Remember how easy it was to run to Mommy when you were hurt or in pain? Needing was natural then.

“Admitting the problem is half of the healing.”

I’m sure you’ve heard that before. Why is it so hard for us to do? Especially if we know how much it helps us?

I think, because we have all been hurt, we are in self-protective mode. We try to shunt responsibility elsewhere. For instance, I always think all the dirt in my house comes from my husband. I don’t even question it! Well, lately I had a humorous and painful thought. When he dies, I might be surprised at how much dirt is still here–and then I’ll have to admit that it’s me.

When you admit responsibility you have to do something. You have to look at yourself–admit you fail, admit you aren’t perfect, admit you are vulnerable.

Or, you get to do something! People who can’t admit they are wrong strain the relationships they are in, putting pressure on the people around them–the ones closest, including yourself.

We think admitting fault or weakness makes us less. Makes us look bad. Or this one–makes us vulnerable.  We don’t like to feel vulnerable –it scares us. We think we have to protect ourselves. What a silly notion. As if we really could! Most of our attempts make things worse–including us. It hardens our response ability into defensiveness (fear), instead of the free-flow of creative thought where solutions or new ideas come from. Defensiveness keeps us from growing. It makes those around us uncomfortable, and sometimes feel hopeless.

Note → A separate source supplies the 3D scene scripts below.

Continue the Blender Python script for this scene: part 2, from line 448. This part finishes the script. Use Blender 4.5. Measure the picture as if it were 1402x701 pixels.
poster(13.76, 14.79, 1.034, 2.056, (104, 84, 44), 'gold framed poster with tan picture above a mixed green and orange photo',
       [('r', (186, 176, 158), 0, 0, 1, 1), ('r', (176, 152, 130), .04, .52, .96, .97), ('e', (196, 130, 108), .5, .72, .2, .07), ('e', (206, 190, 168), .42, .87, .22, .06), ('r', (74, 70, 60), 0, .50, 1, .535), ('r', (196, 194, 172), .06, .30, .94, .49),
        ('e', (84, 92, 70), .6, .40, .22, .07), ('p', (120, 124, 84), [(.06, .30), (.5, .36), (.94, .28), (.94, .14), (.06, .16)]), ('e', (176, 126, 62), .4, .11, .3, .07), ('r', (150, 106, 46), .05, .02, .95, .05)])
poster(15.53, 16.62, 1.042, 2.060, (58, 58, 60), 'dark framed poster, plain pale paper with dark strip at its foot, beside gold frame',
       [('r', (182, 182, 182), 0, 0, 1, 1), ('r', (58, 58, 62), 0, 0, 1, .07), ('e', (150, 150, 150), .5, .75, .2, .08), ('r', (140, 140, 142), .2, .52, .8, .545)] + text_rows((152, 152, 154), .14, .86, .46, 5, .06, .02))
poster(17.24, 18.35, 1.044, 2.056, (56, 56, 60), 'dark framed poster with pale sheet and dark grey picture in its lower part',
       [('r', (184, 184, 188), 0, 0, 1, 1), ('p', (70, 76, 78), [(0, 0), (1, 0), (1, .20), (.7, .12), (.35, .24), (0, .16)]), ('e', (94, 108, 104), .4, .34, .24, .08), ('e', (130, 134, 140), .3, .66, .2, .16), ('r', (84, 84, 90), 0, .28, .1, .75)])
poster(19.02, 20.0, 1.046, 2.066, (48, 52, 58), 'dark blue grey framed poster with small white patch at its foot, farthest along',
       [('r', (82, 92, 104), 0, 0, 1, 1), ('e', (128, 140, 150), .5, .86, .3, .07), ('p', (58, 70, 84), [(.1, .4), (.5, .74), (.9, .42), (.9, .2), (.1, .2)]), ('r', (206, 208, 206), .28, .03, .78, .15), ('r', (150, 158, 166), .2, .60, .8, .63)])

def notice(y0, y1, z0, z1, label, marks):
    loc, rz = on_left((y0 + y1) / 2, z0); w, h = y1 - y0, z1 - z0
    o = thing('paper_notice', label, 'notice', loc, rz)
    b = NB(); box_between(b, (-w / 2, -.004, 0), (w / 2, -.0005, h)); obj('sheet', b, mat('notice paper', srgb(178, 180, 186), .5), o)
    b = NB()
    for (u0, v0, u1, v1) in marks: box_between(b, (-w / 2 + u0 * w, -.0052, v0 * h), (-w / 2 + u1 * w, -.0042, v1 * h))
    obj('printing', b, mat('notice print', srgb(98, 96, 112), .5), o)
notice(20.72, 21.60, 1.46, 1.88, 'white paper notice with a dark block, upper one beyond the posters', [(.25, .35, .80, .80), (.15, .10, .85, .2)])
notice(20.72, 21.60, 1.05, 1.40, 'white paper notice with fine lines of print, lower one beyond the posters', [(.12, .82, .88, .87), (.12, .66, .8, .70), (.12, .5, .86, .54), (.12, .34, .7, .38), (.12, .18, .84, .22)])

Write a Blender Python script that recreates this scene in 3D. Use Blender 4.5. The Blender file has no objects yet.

Welcoming a new perspective helps. Brene Brown has researched vulnerability for years and has found it to be  the most healthy attitude a person can have: knowing that you aren’t perfect, can make mistakes, and admit it.

Today I am so proud of my daughter for admitting she has post-partum depression! She has already started to feel better three days later! Yes, it can respond that fast. (And for any of you who are fighting depression, research has shown that 1000-4000 mg. of Omega 3/daily, and half as much of 6 and 9, is more effective than anti-depressants, as is exercise, and sunlight, or vitamin D if you have no sun, and in her case iron because of blood loss from birthing).

We knew she was suffering from sleep deprivation, and I noticed she looked like she did when she was depressed after her last son, but she wasn’t into the vulnerable place of being helped yet then. Her main coping mechanism has been to do it herself, take care of everything, be perfect.

In fact she confronted me on being judgmental about her technology. That wasn’t how I saw it, but man, did it hurt. There was just enough truth and just enough misunderstanding to really make it sting.

I didn’t know what to say, but when it hurts that bad, you have two choices: go into defensive mode or pray. So I breathed, and said to God, I don’t even know what to say. We were with her husband and mine, and someone said something, and I heard myself saying, “I just know that looking at yourself is really hard. It’s so painful that you can barely see yourself with any clarity.”

That broke the tension and everyone became more vulnerable. Everyone started sharing, and we even ended up praying together. It ended up making our last day much better.

A real big-picture perspective would show us how futile are our attempts at self-protection. With what we are up against–living in the war zone between good and evil–we regularly get slammed with discouragement and pain, and what fun the dark side has with our pretending to be good and right. They help us make big messes with denial and self-protection.

How much better to let God protect us, so we are free to be real: broken and vulnerable, not hiding, not defensive. Able to hurt, to need help, to be wrong–to be vulnerable. Vulnerability is good, healthy even.